KabarMakassar.com – Persoalan sampah di Kota Makassar kian menekan kapasitas daya tampung Tempat Pembuangan Akhir (TPA) Antang.
Pemerintah Kota (Pemkot) Makassar menargetkan pengurangan sampah organik sebesar 200 ton sepanjang 2025, atau setara 50 persen dari total sampah organik harian yang masuk ke TPA.
Kepala Dinas Lingkungan Hidup (DLH) Kota Makassar, Helmy Budiman, menjelaskan bahwa timbulan sampah di kota ini sudah mencapai 800 hingga 900 ton per hari. Dari jumlah tersebut, setengahnya adalah sampah organik yang sebetulnya masih bisa diolah.
“Sudah overload. Volume harian yang masuk ke TPA mencapai hampir 900 ton, sehingga kapasitasnya semakin tertekan. Target tahun ini jelas, kita harus kurangi 200 ton sampah organik,” kata Helmy di Balai Kota Makassar, Selasa (16/09).
Sementara itu, Wali Kota Makassar, Munafri Arifuddin alias Appi, mengungkapkan kondisi TPA Antang yang saat ini sudah tidak ideal lagi. Timbunan sampah di lokasi itu telah mencapai 17 meter, dan bila tidak segera diatasi, daya tampung TPA diperkirakan tidak akan bertahan lama.
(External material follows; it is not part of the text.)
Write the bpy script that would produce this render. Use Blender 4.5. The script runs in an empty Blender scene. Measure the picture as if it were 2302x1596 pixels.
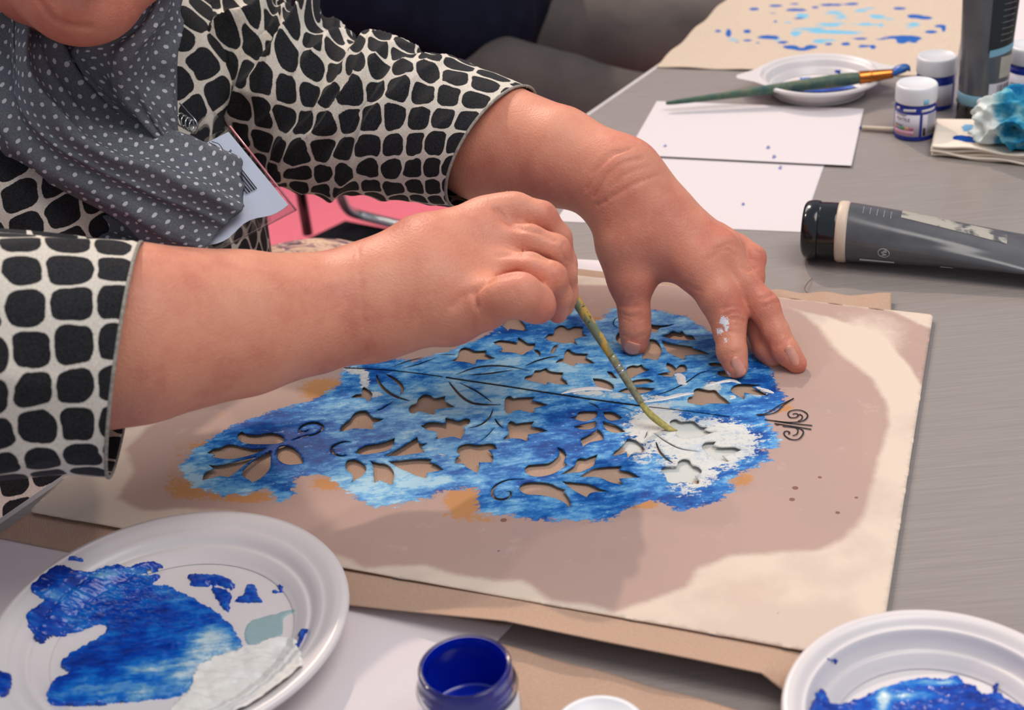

“Bayangkan, 17 meter timbunan sampah sudah menutup ruang. Jika tidak ada langkah nyata dari sekarang, kapasitas TPA bisa habis,” tegas Appi.
Menurutnya, solusi pengelolaan sampah tidak cukup dengan mengandalkan armada pengangkut. Pemkot kini mendorong strategi pengurangan langsung dari sumber, terutama rumah tangga.
Salah satu langkah yang sedang digencarkan Pemkot Makassar adalah gerakan urban farming berbasis komunitas, yang bukan hanya mengelola sampah organik, tetapi juga menghubungkannya dengan ketahanan pangan.
“Kalau dikelola dengan baik, sampah organik bisa jadi kompos, eco-enzim, atau pakan maggot. Itu bernilai ekonomi sekaligus mengurangi beban TPA. Kita tidak bisa menunggu, semua harus dimulai dari rumah tangga,” jelas Appi.
Ia menambahkan, maggot mampu mengurai sampah organik dalam jumlah besar. Jika setiap rumah tangga di Makassar mengolah sebagian sampah organiknya, tekanan terhadap TPA bisa ditekan hingga ratusan ton per hari.
Program urban farming pertama di Makassar diluncurkan di Bukit Baruga, kawasan berpenduduk sekitar 7.300 jiwa. Program ini digagas oleh Aslam Katutu bersama Prof. Sudirman Numba, Andi Rahman, dan Muliadi Saleh.
Tidak hanya sekadar menanam sayuran di pekarangan, urban farming ini memanfaatkan berbagai sumber daya lokal, termasuk limbah masjid seperti air wudhu untuk penyiraman. Warga juga mulai mengembangkan budidaya sayur, buah, ayam, hingga ikan.
“Urban farming bukan sekadar bertani di lahan sempit. Ini cara membangun kesadaran lingkungan, mengurangi sampah, sekaligus menghasilkan pangan sehat dan bernilai ekonomi,” kata Appi.
Sebagai strategi jangka panjang, Appi mencontohkan model di Belanda yang berhasil membangun industri pertanian berbasis greenhouse. Hampir seluruh produksi tomat di negara tersebut berasal dari sistem rumah kaca yang modern.
“Next step dari urban farming di Makassar adalah greenhouse. Kalau di Belanda bisa menghasilkan produksi besar, kita juga bisa menuju kemandirian pangan perkotaan,” terangnya.
Pemkot Makassar berkomitmen memperluas urban farming ke tingkat RT/RW di seluruh kota. Appi menegaskan, DLH bersama dinas terkait akan memberikan dukungan penuh agar target pengurangan sampah 200 ton di 2025 dapat tercapai.
“Gerakan ini harus diperluas. Dengan partisipasi warga, kita bisa menekan timbunan sampah, menjaga TPA, dan sekaligus memperkuat ketahanan pangan kota,” tutup.